2. The apparatus according to claim 1, wherein the first charged particle optical system is configured, if the detector detects a charged particle beam from the first charged particle optical system, to condense the charged particle beam onto a detection surface of the detector.

3. The apparatus according to claim 1, wherein the regulator is configured to obtain a deviation of an axis of the first charged particle optical system relative to an axis of the second charged particle optical system based on an output from the detector, and to regulate the relative positions such that the axis of the first charged particle optical system and the axis of the second charged particle optical system are aligned with each other based on the deviation.

4. The apparatus according to claim 1, further comprising:

a first chamber configured to accommodate the first charged particle optical system;

a second chamber configured to accommodate the second charged particle optical system; and

a third chamber provided between the first chamber and the second chamber,

wherein the third chamber is provided with the detector.

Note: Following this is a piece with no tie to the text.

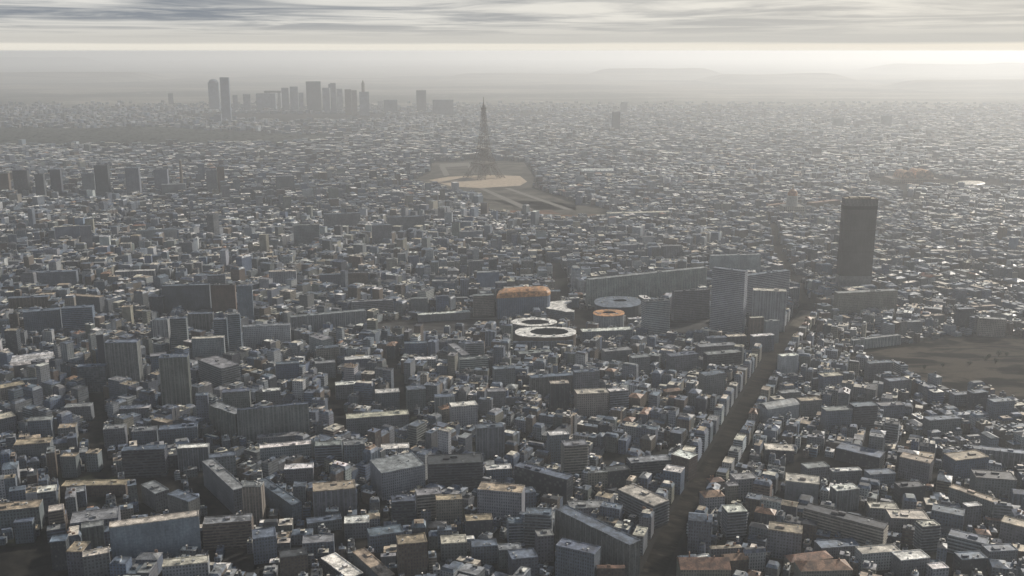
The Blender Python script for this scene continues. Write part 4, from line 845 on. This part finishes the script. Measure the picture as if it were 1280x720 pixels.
# ------------------------------------------------------------------ far wood, hills, trees
def height_grid(name, x0, x1, y0, y1, nx, ny, fn, mat, kind, label=None):
    xs, ys = np.meshgrid(np.linspace(x0, x1, nx), np.linspace(y0, y1, ny)); z = fn(xs, ys); v = np.stack([xs, ys, z], 2).reshape(-1, 3)
    i = np.arange((ny - 1) * nx).reshape(ny - 1, nx)[:, :-1].ravel(); f = np.stack([i, i + 1, i + 1 + nx, i + nx], 1)
    keep = (v[f][:, :, 2] > -1.9).any(1); f = f[keep]; u_, inv = np.unique(f, return_inverse=True)
    me = bpy.data.meshes.new(name); me.from_pydata(v[u_].tolist(), [], inv.reshape(-1, 4).tolist()); me.materials.append(M[mat]); me.update(); o = bpy.data.objects.new(name, me); COL.objects.link(o); o['kind'] = kind
    if label: o['label'] = label
    return o
def bumps(xs, ys, s, seed):
    r = np.random.RandomState(seed); z = 0 * xs
    for k in range(26): a = r.uniform(0, 6.28); w = s * 2 ** r.uniform(-1.6, 1.6); z = z + (w / s) ** .8 * np.sin((xs * math.cos(a) + ys * math.sin(a)) / w + r.uniform(0, 6.28))
    return z / 5
wpoly = OPEN[11]
def wood(xs, ys):
    z = 10 + 5 * np.abs(bumps(xs, ys, 9, 3)) + 3 * nr.rand(*xs.shape) + 4 * bumps(xs, ys, 260, 8); ed = in_poly(xs + 60 * bumps(xs, ys, 160, 5), ys + 90 * bumps(xs, ys, 190, 6), wpoly); return np.where(ed, z, -2.0)
height_grid('far_wood', -3900, -750, 5500, 7300, 230, 150, wood, 'wood', 'stuff', 'dark far wood stretching across the left beyond the city')
RID = []
for x1, x2, yc, yb in ((735, 905, 82, 96), (880, 1060, 89, 101), (1090, 1330, 75.5, 90), (1120, 1330, 99, 110), (-60, 130, 69, 79), (250, 480, 66, 75), (480, 700, 64.6, 73), (700, 1000, 63.8, 72), (-60, 200, 88, 99), (560, 760, 90, 98)):
    p = gp((x1 + x2) / 2, yb); w = (x2 - x1) / 2 * p[1] / FPX; RID.append((p[0], p[1], w, hgt((x1 + x2) / 2, yb, yc)))
def hills(xs, ys):
    z = 0 * xs - 2 + np.clip(18 * bumps(xs, ys, 1500, 4) - 6, -2, 40) * np.clip((ys - 10800) / 4000, 0, 1)
    for X, Y, w, h in RID:
        d = np.abs(xs - X) / w; prof = np.clip(1.25 - d ** 3, 0, 1); prof = prof * prof * (3 - 2 * prof); z = np.maximum(z, .82 * h * prof * np.exp(-((ys - Y) / (.055 * Y)) ** 2) * (1 + .1 * bumps(xs, ys, 420, 7) + .06 * bumps(xs, ys, 1500, 9)) - 2)
    return z
height_grid('hills', -28000, 28000, 10500, 46000, 330, 300, hills, 'hill', 'structure')
def tree(X, Y, h, r, label):
    t = thing('tree', (X, Y, 0), 'tree'); t['label'] = label; t['group'] = 'dark trees on the bare grounds'; L0 = (X, Y, 0); q = MB(); q.lathe((X, Y), [(.5, 0), (.35, h * .35), (.15, h * .7)], 7, (.1, .08, .05, 1))
    for k in range(4): a = k * 1.6 + rng.random(); q.bar((X, Y, h * .3), (X + r * .5 * math.cos(a), Y + r * .5 * math.sin(a), h * .65), .14)
    q.build('trunk', M['bark'], t, L0); q = MB()
    for k in range(420):
        a, b, c = rng.gauss(0, .45), rng.gauss(0, .45), rng.gauss(0, .4); p = Vector((X + r * a + .3 * r * math.sin(5 * b), Y + r * b, h * .64 + h * .36 * c)); u = Vector((rng.gauss(0, 1), rng.gauss(0, 1), rng.gauss(0, 1))).normalized(); v = u.orthogonal().normalized(); s = rng.uniform(.35, .8)
        q.face([tuple(p + u * s), tuple(p + v * s), tuple(p - u * s), tuple(p - v * s)])
    q.build('crown', M['leaf'], t, L0)
for x, y, h, r, lb in ((1231, 451, 9, 4, 'small dark tree in a clump on the bare grounds'), (1236, 448, 8, 3.5, 'rounder low tree at the left of the dark clump'), (1244, 455, 11, 4.5, 'taller dark tree in front of the clump on the bare grounds'), (1248, 446, 12, 5, 'tallest bushy tree of the clump on the bare grounds'),
                       (1155, 461, 8, 3, 'lone slim tree in the middle of the bare grounds'), (1178, 459, 7, 3, 'lone small tree right of the slim one on the bare grounds'), (1258, 445, 7, 3, 'small tree right of the tallest bushy one'), (1212, 456, 6, 4, 'low spreading tree left of the clump on the bare grounds')):
    X, Y = gp(x, y); tree(X, Y, h, r, lb)

# ------------------------------------------------------------------ labels
anch = [(r, i) for r, i in THINGS if i['short']]
ORD = ['nearest', 'second', 'third', 'fourth', 'fifth', 'sixth', 'seventh', 'eighth', 'ninth', 'tenth', 'eleventh', 'twelfth']
def describe(i, level):
    w = []
    if level >= 0:
        w.append('tall' if i['h'] > 33 else 'low' if i['h'] < 14 else 'long' if i['L'] > 40 else 'small' if i['L'] < 17 else 'mid-height')
        if i['n'] > 4: w.append('L-shaped')
        w.append(i['wall'])
        if i['sty']: w.append(i['sty'])
        w.append({'townhouse': 'house', 'tower_block': 'tower', 'slab_block': 'slab', 'flat_roofed_hall': 'hall', 'office_building': 'office'}.get(i['name'], 'block'))
        rf = i['roof']
        w.append('with ' + {'flat': rf + ' flat roof', 'mansard': 'steep mansard roof', 'hip': rf + ' hipped roof', 'gable': rf + ' gabled roof', 'vault': rf + ' vaulted roof', 'saw': 'sawtooth roof'}[i['top']])
    return ' '.join(w)
bykey = {}
for r, i in THINGS:
    if i['label']: r['label'] = i['label']; continue
    c = []
    for ar, ai in anch:
        dx, dy = i['px'][0] - ai['px'][0], i['px'][1] - ai['px'][1]; c.append((math.hypot(dx, 1.4 * dy), dx, dy, ai))
    dist, dx, dy, ai = min(c, key=lambda q: q[0])
    if i['side']: rel = i['side'] + (' before ' if dy > 0 else ' beyond ') + ai['short']
    else: rel = ('right of ' if dx > 0 else 'left of ') + ai['short'] if abs(dx) > 1.4 * abs(dy) else ('in front of ' if dy > 0 else 'behind ') + ai['short']
    bykey.setdefault((describe(i, 0), rel), []).append((dist, r, i))
for (ds, rel), v in bykey.items():
    v.sort(key=lambda q: q[0])
    for k, (dist, r, i) in enumerate(v):
        lb = f'{ds} {rel}' if len(v) == 1 else f'{ORD[min(k, 11)]} {ds} {rel}'
        ws = lb.split()
        if len(ws) > 16: lb = lb.replace(' flat roof', ' roof').replace('in front of', 'before').replace('mid-height ', '')
        if len(lb.split()) > 16: lb = lb.replace(' L-shaped', '').replace('the ', '')
        if len(lb.split()) > 16: lb = lb.replace(' hipped roof', ' roof').replace(' gabled roof', ' roof').replace(' mansard roof', ' roof').replace("avenue's left kerb", 'left kerb').replace("avenue's right kerb", 'right kerb').replace('pale gravel', 'gravel')
        r['label'] = lb

# ------------------------------------------------------------------ air
SUN_AZ, SUN_EL = math.radians(46), math.radians(31)
def box(name, x0, x1, y0, y1, z0, z1):
    v = [(x, y, z) for z in (z0, z1) for y in (y0, y1) for x in (x0, x1)]; f = [(0, 2, 3, 1), (4, 5, 7, 6), (0, 1, 5, 4), (2, 6, 7, 3), (0, 4, 6, 2), (1, 3, 7, 5)]
    me = bpy.data.meshes.new(name); me.from_pydata(v, [], f); me.update(); o = bpy.data.objects.new(name, me); COL.objects.link(o); return o
hz = box('haze', -R_ - 500, R_ + 500, -3500, R_ + 500, -4, CZ + 3); hz['kind'] = 'stuff'; hz['label'] = 'pale haze thickening towards the horizon'
m, nt, out = new_mat('haze_air'); pv = nt.nodes.new('ShaderNodeVolumePrincipled'); pv.inputs['Color'].default_value = (.965, .98, 1.0, 1); pv.inputs['Density'].default_value = 6.7e-5; pv.inputs['Anisotropy'].default_value = .40
nt.links.new(pv.outputs[0], out.inputs['Volume']); hz.data.materials.append(m)
try: m.volume_intersection_method = 'FAST'
except Exception: pass
# ------------------------------------------------------------------ sun and cloudy sky
sl = bpy.data.lights.new('sun', 'SUN'); sl.energy = 5.0; sl.angle = math.radians(.9); sl.color = (1.0, .935, .83); so = bpy.data.objects.new('sun', sl); COL.objects.link(so)
sdir = Vector((math.sin(SUN_AZ) * math.cos(SUN_EL), math.cos(SUN_AZ) * math.cos(SUN_EL), math.sin(SUN_EL))); so.rotation_euler = (-sdir).to_track_quat('-Z', 'Y').to_euler(); so.location = (800, 800, 3000)
wd = bpy.data.worlds.new('World'); sc.world = wd; wd.use_nodes = True; nt = wd.node_tree; nt.nodes.clear(); g = N(nt)
sky = g.node('ShaderNodeTexSky', sky_type='NISHITA'); sky.sun_disc = False; sky.sun_elevation = SUN_EL; sky.sun_rotation = SUN_AZ; sky.altitude = 100; sky.air_density = 1.0; sky.dust_density = 2.5
tc = g.node('ShaderNodeTexCoord'); dv = tc.outputs['Generated']; sp = g.node('ShaderNodeSeparateXYZ'); g.link(dv, sp.inputs[0]); z = sp.outputs[2]
zz_ = g.math('MAXIMUM', z, .0); den = g.math('ADD', zz_, .012); cb = g.node('ShaderNodeCombineXYZ'); g.link(g.math('DIVIDE', sp.outputs[0], den), cb.inputs[0]); g.link(g.math('DIVIDE', sp.outputs[1], den), cb.inputs[1]); pl = cb.outputs[0]
n1 = g.noise(g.scaled(pl, .26, .24, 1), 1.0, 6, .62, .6); n2 = g.noise(g.scaled(pl, .085, .075, 1), 1.0, 3, .5)
shade = g.ramp(g.math('ADD', g.math('MULTIPLY', n1, .55), g.math('MULTIPLY', n2, .45)), .41, .58)
dt = g.node('ShaderNodeVectorMath', operation='DOT_PRODUCT'); g.link(dv, dt.inputs[0]); dt.inputs[1].default_value = tuple(sdir)
gl = g.ramp(dt.outputs['Value'], .35, 1.0)
cl = g.mix(shade, (.205, .235, .28, 1), (.74, .73, .69, 1))
cl = g.mix(g.math('MULTIPLY', gl, .55), cl, (1.0, .93, .80, 1))
hi = g.ramp(z, .06, .45); cl = g.mix(hi, cl, g.mix(shade, (.055, .089, .152, 1), (.135, .192, .282, 1)))
lowz = g.ramp(z, .008, .034); cl = g.mix(lowz, (.60, .585, .545, 1), cl)
zw = g.math('ADD', z, g.math('MULTIPLY', g.math('SUBTRACT', n2, .5), .005)); deck = g.ramp(zw, .0052, .0088)
bg1 = g.node('ShaderNodeBackground'); g.link(g.mix(.9, sky.outputs[0], (9.0, 8.6, 7.7, 1)), bg1.inputs[0]); bg1.inputs[1].default_value = .10
bg2 = g.node('ShaderNodeBackground'); g.link(cl, bg2.inputs[0]); bg2.inputs[1].default_value = 1.0
hole = g.math('MULTIPLY', deck, .93); mx = g.node('ShaderNodeMixShader'); g.link(hole, mx.inputs[0]); g.link(bg1.outputs[0], mx.inputs[1]); g.link(bg2.outputs[0], mx.inputs[2])
wo = g.node('ShaderNodeOutputWorld'); g.link(mx.outputs[0], wo.inputs[0])

# ------------------------------------------------------------------ render settings
sc.render.engine = 'CYCLES'; vs = sc.view_settings; vs.view_transform = 'Standard'; vs.look = 'None'; vs.exposure = 0.0; vs.gamma = 1.0
sc.cycles.use_denoising = True; sc.cycles.denoiser = 'OPENIMAGEDENOISE'; sc.cycles.max_bounces = 6; sc.cycles.diffuse_bounces = 2; sc.cycles.glossy_bounces = 2; sc.cycles.volume_bounces = 3; sc.cycles.sample_clamp_indirect = 4.0
sc.render.film_transparent = False
import sys
print('CLASH', CLASH, 'things', len(THINGS), 'own', n_own, 'rest', len(rest), file=sys.stderr); print('CLASH', len(CLASH), CLASH[:40], 'things', len(THINGS), 'own', n_own, 'rest', len(rest))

5. The apparatus according to claim 4, further comprising an exchanger configured to detach the first chamber from the third chamber, and to perform exchange of the charged particle source with a new charged particle source,

wherein the regulator is configured to regulate the relative positions if the exchanger performs the exchange.

6. The apparatus according to claim 4, further comprising a removing device provided with the third chamber and configured to remove a contaminant.

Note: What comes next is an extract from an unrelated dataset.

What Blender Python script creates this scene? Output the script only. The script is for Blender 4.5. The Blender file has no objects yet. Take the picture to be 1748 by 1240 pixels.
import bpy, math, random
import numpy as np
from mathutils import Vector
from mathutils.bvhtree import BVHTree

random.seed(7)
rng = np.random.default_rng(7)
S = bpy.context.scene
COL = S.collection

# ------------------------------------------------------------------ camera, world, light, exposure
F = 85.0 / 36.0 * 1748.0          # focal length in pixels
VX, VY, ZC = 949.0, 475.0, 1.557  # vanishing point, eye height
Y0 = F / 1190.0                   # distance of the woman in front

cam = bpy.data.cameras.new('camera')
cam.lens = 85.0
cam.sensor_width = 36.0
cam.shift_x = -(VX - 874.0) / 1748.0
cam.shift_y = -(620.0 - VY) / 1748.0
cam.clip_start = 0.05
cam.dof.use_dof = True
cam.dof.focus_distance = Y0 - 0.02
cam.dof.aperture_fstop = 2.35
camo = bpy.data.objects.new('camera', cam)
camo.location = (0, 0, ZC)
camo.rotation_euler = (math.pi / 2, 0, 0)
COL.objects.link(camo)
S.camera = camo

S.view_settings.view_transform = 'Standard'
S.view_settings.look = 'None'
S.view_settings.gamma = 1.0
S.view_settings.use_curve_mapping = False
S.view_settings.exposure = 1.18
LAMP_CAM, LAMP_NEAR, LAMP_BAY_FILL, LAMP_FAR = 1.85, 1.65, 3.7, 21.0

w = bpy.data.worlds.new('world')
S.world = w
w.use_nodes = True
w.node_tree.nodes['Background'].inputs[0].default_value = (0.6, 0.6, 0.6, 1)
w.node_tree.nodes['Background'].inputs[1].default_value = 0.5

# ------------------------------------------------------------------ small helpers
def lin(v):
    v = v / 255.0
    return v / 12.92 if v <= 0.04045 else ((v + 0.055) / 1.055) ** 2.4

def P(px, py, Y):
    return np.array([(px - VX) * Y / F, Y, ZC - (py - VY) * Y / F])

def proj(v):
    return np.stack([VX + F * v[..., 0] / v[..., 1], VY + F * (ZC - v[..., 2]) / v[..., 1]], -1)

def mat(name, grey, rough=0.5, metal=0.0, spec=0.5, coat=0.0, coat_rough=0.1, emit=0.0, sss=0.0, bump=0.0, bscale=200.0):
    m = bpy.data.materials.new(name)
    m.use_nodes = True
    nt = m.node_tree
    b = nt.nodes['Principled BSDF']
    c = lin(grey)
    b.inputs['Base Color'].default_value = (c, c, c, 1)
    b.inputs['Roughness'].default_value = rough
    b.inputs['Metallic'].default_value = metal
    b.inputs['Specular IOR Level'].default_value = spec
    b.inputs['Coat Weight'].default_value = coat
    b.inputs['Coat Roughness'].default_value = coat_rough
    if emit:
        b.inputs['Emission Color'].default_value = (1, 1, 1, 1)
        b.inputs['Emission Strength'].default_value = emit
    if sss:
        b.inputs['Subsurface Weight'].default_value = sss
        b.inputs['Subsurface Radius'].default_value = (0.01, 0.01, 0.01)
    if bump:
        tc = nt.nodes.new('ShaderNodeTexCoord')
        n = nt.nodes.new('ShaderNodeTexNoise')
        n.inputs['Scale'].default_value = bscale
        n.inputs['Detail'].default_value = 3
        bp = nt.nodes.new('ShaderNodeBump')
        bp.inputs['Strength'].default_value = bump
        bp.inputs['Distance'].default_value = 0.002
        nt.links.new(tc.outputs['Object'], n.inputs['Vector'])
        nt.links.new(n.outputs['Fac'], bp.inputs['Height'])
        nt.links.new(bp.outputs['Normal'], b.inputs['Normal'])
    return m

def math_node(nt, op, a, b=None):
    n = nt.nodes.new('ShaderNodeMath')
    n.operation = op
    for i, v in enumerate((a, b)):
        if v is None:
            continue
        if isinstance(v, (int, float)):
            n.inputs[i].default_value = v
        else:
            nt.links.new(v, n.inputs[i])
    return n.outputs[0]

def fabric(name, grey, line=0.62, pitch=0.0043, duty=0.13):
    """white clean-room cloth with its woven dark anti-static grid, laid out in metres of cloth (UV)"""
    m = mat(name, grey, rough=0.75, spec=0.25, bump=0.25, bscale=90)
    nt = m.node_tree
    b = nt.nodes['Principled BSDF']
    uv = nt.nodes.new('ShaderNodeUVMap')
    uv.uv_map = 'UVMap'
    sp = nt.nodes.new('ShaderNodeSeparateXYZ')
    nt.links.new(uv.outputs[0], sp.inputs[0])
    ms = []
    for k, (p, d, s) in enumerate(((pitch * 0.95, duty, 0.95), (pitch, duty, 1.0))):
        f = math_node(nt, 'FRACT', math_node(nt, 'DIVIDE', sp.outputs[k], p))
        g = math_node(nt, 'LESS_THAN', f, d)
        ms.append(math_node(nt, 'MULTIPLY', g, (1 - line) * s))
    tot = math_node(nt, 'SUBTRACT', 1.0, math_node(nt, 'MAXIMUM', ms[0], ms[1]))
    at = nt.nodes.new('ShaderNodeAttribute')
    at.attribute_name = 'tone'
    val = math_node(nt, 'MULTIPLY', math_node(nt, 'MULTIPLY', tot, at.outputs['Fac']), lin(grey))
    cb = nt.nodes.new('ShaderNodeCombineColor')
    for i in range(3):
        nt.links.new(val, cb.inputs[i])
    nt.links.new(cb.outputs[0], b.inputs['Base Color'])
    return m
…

7. The apparatus according to claim 6, further comprising a partitioning mechanism configured to partition the second chamber from the third chamber,

wherein the removing device is configured to remove the contaminant with the second chamber partitioned from the third chamber by the partitioning mechanism.

8. The apparatus according to claim 1, wherein the second charged particle optical system includes an aperture array member configured to divide a charged particle beam from the first charged particle optical system into a plurality of charged particle beams.

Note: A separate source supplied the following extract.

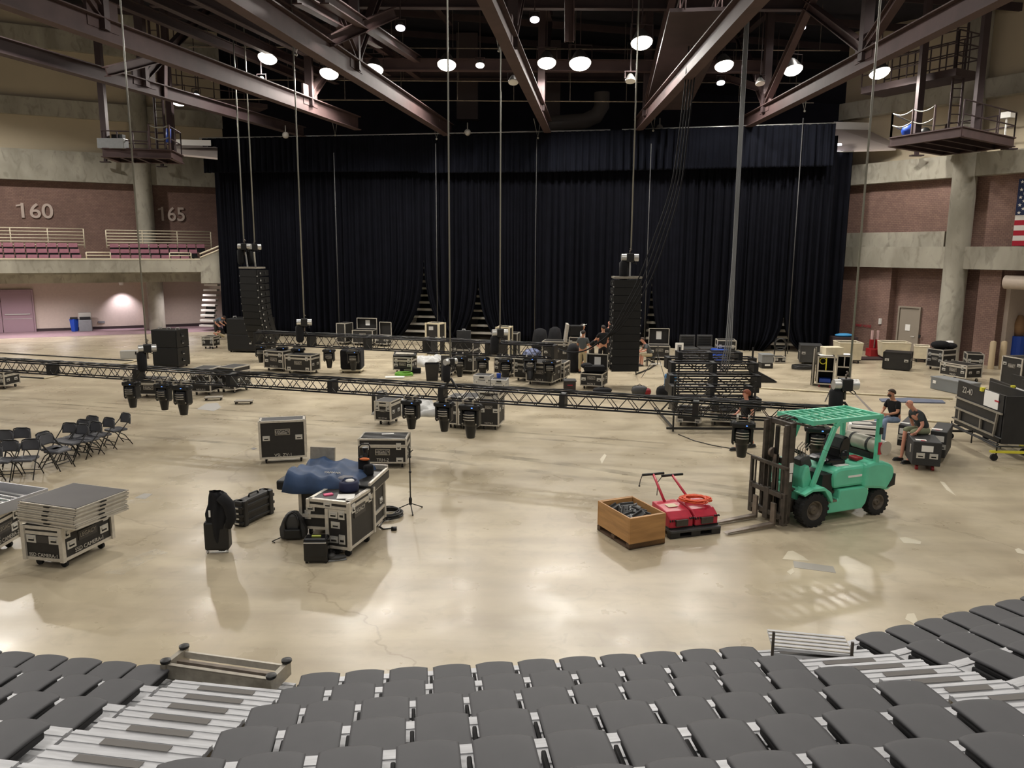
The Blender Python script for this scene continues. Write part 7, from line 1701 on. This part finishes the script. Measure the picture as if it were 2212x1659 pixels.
# walking person behind the fixture
p = P(1606, 970); sc = (PY(1612, 844, p.y).z)/1.76
J = dict(hiL=(.08, 0, .88), knL=(.09, -.22, .52), anL=(.1, -.3, .1), toL=(.11, -.46, .05), hiR=(-.08, .02, .88), knR=(-.09, .05, .5), anR=(-.1, .38, .16), toR=(-.1, .24, .06), elL=(.22, .1, 1.16), wrL=(.2, .02, .92), haL=(.19, -.02, .84), elR=(-.24, -.02, 1.15), wrR=(-.2, -.2, 1.02), haR=(-.18, -.27, 1.0))
person('walking person with auburn hair in black tee behind the moving head', p, R(-75), J, 'cloth', 'lam', hairc='#7a4128', hair='long', skin='skin2', scale=sc)
# standing man in grey shirt and khaki trousers, back to camera
p = P(1258, 806); sc = PY(1258, 714, p.y).z/1.76
person('standing man in grey shirt and khaki trousers, back to camera', p, R(160), dict(elL=(.24, -.03, 1.16), wrL=(.1, -.24, 1.15), haL=(.04, -.3, 1.16), elR=(-.24, -.03, 1.16), wrR=(-.1, -.24, 1.15), haR=(-.04, -.3, 1.16)), 'greyshirt', 'khaki', hairc='#2b221d', scale=sc)
p = P(1257, 788); sc = PY(1257, 699, p.y).z/1.78
person('man with white cap facing right behind the man in grey', p, R(75), {}, 'white', 'lam', hairc='#2b221d', cap='white', scale=sc)
p = P(1315, 790); sc = PY(1315, 690, p.y).z/1.8
person('tall man in black tee standing behind others at the speakers', p, R(10), {}, 'cloth', 'lam', hairc='#8a6a4c', scale=sc, skin='skin2', bald=True)
p = P(1301, 797); sc = PY(1301, 703, p.y).z/1.76
person('man in black with shorts working at the cables, back turned', p, R(200), dict(elL=(.26, -.1, 1.2), wrL=(.2, -.3, 1.15), haL=(.18, -.36, 1.15), elR=(-.26, -.1, 1.2), wrR=(-.2, -.3, 1.15), haR=(-.18, -.36, 1.15)), 'cloth', 'cloth', shorts=True, hairc='#2b221d', scale=sc)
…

9. A drawing apparatus which performs drawing on a substrate with a charged particle beam, the apparatus comprising an irradiation apparatus, which irradiates an object with a charged particle beam, the apparatus comprising: wherein the irradiation apparatus is configured to irradiate a substrate with the charged particle beam.

a first charged particle optical system including a charged particle source;

a second charged particle optical system into which a charged particle beam is incident from the first charged particle optical system;

a detector configured to be moved and to detect a charged particle beam from the first charged particle optical system; and

a regulator configured to regulate relative positions between the first charged particle optical system and the second charged particle optical system based on an output from the detector disposed between the first charged particle optical system and the second charged particle optical system,

10. A method of manufacturing an article, the method comprising:

performing drawing on a substrate using a drawing apparatus;

developing the substrate on which the drawing has been performed; and

processing the developed substrate to manufacture the article,

wherein the drawing apparatus performs the drawing on the substrate with a charged particle beam, the drawing apparatus including:

an irradiation apparatus which irradiates the substrate with the charged particle beam, the irradiation apparatus including:

a first charged particle optical system including a charged particle source;

a second charged particle optical system into which a charged particle beam is incident from the first charged particle optical system;

a detector configured to be moved and to detect a charged particle beam from the first charged particle optical system; and

a regulator configured to regulate relative positions between the first charged particle optical system and the second charged particle optical system based on an output from the detector disposed between the first charged particle optical system and the second charged particle optical system.